Victorian flowers decorate forever stamps.

Recently I bought first class stamps at our local post office, something I have done many times.

This batch of stamps however surprised me. Victorian flowers decorated each stamp in the packet I received.

Each stamp looked like a work of art. That’s what they were: botanical art from the late nineteenth century.

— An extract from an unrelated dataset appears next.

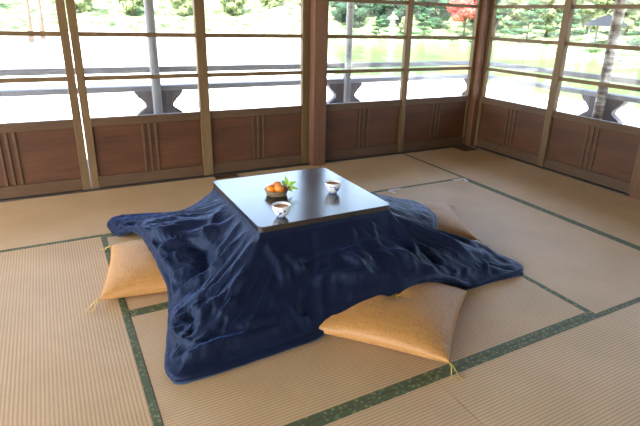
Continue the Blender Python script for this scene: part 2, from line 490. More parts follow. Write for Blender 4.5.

The U.S. Post Office used chromolithographs of flowers from the seed and nursery catalogs from the 1880s into the twentieth century for these new stamps, just issued in January.

stamps 2016
Depicted on the stamps, top row from left:corn lilies, tulips, stocks, roses and petunias. Pictured bottom row from left: tulips, dahlias, japanese Iris, tulips and daffodils and jonquils. [Courtesy of the US Postal Service]
The late nineteenth century was a time when many businesses used chromolithographs to promote their products in ads, catalog covers, trade cards, and posters. The garden industry was no different, including in the catalog brightly colored chromos, as they were called, depicting their flowers. Often the artist responsible for these images was never named.

The images on these stamps come from the seed and nursery catalog collection at the New York Botanical Garden, one of the largest such archives in the country.

Botanical art on stams 2016
An example of the botanical art on new first class stamps, issued in January 2016.

No surprise that I have been using the stamps for the past few weeks.

These stamps provide a lesson in garden history by focusing on the botanical art used to sell flowers in Victorian America.

We now have them thanks to the U.S. Post Office.